Sunday, December 22, 2019



That was my first thought this morning.  Even as I emerged from the bedroom, half-drugged from a long sleep, I had this feeling, made worse as I looked down our silent, back-bedroom hall.  “Where are they now?  How can I make it through the day—knowing they won’t be waiting for me up in the World Cafe?  Starboard Side, of course.” That Rob and I will have breakfast without them—and nearly as bad, Whatever we eat, I will have to make most of it. Darn. 

“Yeah, it’s a shame,” said Rob. “The place does seem kind of empty, doesn’t it?”  And then, “When are you going to start our egg and toast, Babe?”  Which brought me up short, along with yesterday’s early evening statement, “My suitcase is empty.” 

Well, unlike prior trips, mine wasn’t.  

And thus came the Day-After-The-Trip.  A cruise.  But no ordinary trip, you see, because there were twelve of us aboard the Viking Sea, cruising the distant Caribbean. Eight of whom were grandchildren and their various spice . . . (what else works as the plural of “spouse?”)  

What to do except start calling their various households—bent on telling them how much I missed them.  Nine a.m., should be safe enough.  Well, it certainly was. Turns out they’d all been texting each other since four this morning.  “Can’t believe I’m doing laundry at 4:30 a.m. ”  “Went to the grocery store—I was the only one there.”  “The car wash was empty.”  “Too bad you don’t text, Grandma,”  said Christy.  “We had quite the chain going.”  As she read me their comments, I couldn’t have agreed more. As a texter, I’m the world’s slowest, and even worse, my quietly-beeping phone is never where I am, so it’s no use being on anyone’s chain.

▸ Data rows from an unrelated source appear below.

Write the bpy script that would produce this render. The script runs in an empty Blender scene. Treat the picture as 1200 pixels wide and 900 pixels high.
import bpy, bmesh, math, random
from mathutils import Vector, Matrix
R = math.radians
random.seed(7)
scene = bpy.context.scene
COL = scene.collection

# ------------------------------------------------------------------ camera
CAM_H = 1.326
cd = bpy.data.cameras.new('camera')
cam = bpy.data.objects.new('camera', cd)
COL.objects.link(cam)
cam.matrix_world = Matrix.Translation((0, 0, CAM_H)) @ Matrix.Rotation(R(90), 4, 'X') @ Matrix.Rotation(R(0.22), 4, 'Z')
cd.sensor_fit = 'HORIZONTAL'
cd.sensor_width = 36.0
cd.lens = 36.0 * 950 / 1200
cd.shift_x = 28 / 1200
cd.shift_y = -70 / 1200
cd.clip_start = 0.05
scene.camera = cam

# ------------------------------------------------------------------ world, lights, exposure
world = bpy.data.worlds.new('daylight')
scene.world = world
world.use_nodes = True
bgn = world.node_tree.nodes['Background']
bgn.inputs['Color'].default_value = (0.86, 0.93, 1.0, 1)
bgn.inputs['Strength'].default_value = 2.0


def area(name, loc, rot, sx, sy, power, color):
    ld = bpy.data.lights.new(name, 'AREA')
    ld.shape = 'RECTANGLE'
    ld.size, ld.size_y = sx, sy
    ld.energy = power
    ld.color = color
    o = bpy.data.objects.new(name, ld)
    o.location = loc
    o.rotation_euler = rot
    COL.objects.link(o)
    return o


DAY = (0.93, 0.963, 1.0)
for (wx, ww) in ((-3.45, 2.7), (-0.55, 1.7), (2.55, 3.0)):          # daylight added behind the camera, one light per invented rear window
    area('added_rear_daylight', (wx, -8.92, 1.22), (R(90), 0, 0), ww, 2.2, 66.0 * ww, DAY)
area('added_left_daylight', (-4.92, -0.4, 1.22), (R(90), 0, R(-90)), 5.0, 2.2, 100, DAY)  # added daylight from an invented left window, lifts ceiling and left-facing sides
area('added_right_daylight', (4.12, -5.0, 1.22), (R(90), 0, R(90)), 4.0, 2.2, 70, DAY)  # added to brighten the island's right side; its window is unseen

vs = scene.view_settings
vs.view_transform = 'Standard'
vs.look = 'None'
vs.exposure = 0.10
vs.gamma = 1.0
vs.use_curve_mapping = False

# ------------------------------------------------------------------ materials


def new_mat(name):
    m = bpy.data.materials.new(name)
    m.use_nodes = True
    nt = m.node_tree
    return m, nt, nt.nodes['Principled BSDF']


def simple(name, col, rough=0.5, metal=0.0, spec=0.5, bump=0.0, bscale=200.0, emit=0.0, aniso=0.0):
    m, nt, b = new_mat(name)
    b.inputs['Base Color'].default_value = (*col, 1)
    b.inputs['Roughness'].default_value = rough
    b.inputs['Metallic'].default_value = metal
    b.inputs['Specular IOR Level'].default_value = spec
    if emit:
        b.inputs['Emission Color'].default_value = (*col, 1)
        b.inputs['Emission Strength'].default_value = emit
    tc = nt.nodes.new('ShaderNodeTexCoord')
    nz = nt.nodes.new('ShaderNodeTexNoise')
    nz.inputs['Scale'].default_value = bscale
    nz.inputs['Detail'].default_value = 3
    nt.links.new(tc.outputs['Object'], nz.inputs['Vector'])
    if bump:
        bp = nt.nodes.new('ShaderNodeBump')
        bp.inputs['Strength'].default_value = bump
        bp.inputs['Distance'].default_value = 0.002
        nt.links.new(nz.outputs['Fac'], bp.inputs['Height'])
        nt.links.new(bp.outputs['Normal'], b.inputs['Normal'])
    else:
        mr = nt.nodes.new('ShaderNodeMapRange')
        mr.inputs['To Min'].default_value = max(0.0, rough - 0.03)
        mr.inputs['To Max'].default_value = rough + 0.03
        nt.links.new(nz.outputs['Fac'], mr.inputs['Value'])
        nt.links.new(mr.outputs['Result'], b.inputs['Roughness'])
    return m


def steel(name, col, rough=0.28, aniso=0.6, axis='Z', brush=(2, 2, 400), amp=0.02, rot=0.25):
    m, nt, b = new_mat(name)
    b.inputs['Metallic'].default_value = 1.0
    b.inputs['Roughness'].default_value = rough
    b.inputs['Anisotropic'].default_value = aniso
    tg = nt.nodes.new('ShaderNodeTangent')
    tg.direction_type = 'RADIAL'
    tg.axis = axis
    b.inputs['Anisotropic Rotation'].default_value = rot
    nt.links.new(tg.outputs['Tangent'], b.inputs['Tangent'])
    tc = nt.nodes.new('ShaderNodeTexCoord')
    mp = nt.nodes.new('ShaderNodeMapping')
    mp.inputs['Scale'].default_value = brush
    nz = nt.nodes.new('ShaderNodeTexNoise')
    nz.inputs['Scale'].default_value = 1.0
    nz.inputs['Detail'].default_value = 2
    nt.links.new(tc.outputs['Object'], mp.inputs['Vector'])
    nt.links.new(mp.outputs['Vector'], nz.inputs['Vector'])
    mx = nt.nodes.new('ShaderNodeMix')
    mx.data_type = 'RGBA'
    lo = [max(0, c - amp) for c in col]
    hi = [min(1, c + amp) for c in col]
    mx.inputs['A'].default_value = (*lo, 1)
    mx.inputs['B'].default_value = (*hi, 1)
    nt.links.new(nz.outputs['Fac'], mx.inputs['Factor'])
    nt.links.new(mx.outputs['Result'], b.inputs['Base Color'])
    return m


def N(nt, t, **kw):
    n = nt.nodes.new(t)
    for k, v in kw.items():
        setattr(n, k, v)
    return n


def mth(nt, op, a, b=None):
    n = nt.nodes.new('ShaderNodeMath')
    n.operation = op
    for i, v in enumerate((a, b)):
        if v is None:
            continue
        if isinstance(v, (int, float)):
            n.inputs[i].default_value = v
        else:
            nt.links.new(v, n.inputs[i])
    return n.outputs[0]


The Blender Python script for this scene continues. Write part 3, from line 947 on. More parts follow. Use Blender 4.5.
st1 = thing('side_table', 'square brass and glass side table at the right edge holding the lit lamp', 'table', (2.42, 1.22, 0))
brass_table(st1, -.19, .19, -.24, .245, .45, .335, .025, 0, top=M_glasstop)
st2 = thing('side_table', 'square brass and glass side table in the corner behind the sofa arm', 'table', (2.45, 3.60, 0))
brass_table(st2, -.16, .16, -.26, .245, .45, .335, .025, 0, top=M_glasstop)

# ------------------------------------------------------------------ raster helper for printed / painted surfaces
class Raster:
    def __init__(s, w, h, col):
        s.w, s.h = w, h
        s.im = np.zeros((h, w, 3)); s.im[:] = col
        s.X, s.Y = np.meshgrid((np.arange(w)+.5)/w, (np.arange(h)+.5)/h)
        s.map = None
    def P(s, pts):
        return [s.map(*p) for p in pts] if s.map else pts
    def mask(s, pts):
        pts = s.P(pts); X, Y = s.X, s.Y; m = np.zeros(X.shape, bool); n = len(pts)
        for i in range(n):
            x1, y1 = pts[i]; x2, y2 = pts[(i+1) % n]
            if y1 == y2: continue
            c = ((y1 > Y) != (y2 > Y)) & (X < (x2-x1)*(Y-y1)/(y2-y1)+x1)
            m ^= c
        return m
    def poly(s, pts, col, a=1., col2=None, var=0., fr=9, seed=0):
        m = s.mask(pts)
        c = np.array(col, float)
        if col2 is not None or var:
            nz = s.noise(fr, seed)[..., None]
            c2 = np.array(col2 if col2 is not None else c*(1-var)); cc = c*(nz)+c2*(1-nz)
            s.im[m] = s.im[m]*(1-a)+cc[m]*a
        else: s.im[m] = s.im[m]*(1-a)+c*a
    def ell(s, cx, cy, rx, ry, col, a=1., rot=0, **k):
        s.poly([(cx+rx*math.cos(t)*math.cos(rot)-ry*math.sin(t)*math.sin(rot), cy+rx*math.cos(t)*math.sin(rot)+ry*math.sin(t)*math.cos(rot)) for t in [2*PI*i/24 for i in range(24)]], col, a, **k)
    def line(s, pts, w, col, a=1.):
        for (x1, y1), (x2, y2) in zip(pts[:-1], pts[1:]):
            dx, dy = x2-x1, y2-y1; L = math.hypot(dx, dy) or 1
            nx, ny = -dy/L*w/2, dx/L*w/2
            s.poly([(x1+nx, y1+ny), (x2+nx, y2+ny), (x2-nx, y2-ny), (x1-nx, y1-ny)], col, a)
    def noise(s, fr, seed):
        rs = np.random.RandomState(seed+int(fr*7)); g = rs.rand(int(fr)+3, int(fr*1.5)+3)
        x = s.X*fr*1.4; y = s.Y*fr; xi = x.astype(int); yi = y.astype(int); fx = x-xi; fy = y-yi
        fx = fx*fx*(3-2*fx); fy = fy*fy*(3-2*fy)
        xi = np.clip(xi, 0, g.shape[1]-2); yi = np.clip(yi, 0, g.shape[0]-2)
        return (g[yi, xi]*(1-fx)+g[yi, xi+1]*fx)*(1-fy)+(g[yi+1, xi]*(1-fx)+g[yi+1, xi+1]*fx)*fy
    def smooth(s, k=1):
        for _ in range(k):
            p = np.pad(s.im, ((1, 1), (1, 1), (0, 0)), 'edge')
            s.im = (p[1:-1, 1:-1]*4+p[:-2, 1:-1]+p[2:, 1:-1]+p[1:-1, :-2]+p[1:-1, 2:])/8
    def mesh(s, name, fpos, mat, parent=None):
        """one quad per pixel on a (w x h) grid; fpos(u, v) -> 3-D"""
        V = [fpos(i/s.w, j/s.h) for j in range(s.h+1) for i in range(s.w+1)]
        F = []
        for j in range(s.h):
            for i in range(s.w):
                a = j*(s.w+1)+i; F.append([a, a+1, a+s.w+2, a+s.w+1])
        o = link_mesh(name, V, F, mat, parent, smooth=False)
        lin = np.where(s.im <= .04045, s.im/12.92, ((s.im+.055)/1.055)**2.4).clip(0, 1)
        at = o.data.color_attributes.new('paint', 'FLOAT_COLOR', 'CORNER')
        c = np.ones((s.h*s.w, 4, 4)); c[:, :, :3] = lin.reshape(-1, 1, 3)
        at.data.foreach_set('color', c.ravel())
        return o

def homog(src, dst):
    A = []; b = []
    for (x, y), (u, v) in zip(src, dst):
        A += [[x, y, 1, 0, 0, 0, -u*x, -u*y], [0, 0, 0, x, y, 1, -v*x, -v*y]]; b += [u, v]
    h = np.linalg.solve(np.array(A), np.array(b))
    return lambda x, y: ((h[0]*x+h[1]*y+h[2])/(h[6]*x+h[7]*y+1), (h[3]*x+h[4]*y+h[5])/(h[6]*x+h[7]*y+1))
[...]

As to the trip, it had dozens of great moments: all of us at dinner together in a small, twelve-person private dining room, joined by the ship’s four-stripe, chief Engineer from Bulgaria, put together because Zhanina, Dane’s fiancé, is also from Bulgaria.  Thanks to his heavy accent, Rob and I couldn’t understand a word he said, but he kept everyone else laughing.

The moments when we got to know various spice a lot better. There’s Matt, the computer whiz who, the day before the trip, finished a project for Oracle.  I knew Matt mostly as the guy who performed miracles whizzing his distant mouse across my rebelling computer screen—but never as the quiet listener who reveled in the ship’s classical violin duo performances. Rob and I spent hours with Kelly and Matt in after-dinner hours of rapt, pleasurable silence.  We’ve agreed he’ll now attend some of the local classical music events (as members of a music support group), that take place in homes blocks from ours.  

Then there was Mike, whose vacation hair across the breakfast table at first made me yearn for a comb. But eventually I came to appreciate the hair—and all because of the smart, funny, intense guy who was under it. We spent hours with Mike in lively conversation.

Then Dan, who’s always been noteworthy as unusually kind—but not as our gang’s resident  best-dresser, second only to Tracy’s Paul—who himself is notable, with Rob and me, as the family’s clothes horse and “man we can’t do without.”   

Throughout the trip there were grandkids and spice who jumped up to bring Rob and me various servings from the cafeteria—and at other times to help us with luggage or merely our own faltering feet . . . on and off tour buses, in and out of taxis, or simply on and off the ship itself.  However, I must add there was no help possible for the dozens of trips the two of us made the length of the ship—from our stateroom in the bow to the dining rooms in the stern. We kept repeating the same mantra: “God, this hall is damn well endless. Down there at the end, I can’t even see our room. I can hardly believe it.”  And then, “I’m glad this walk is so good for us.”      

Though Rob, as always, made instant friends with all the waiters, discussing their countries of origin and learning to say ‘thank you’ in their language. . . because of our larger crowd we made no friends, beyond passing Hellos, with any of the other guests. However, there was one such moment that stands out: Near the end of the trip a steel band performed out near the pool deck. Thanks to the music’s lively beat (and no doubt helped by the rum drinks). . . our family, sitting as a unified group, kept jumping up to dance.

Our daughter, Tracy, quickly helped form a Congo group which rounded the deck. Then, one by one, the grandkids forced Rob and me to our feet.  Bob did a “cane dance,” jumping about as he twirled his cane, while two young males took each of my arms and forced me to dance with them.  Several times.  Each occasion I kept going until I ran out of breath. Those moments were both fun and exhausting—understandable to anyone in his or her ninth decade. 

Later that day Mike was stopped by a spectator who’d been leaning over a balcony, observing. The woman said to Mike:  “I was watching your family.  What a bunch. They made me cry.”  I, for one, had never heard a more touching comment.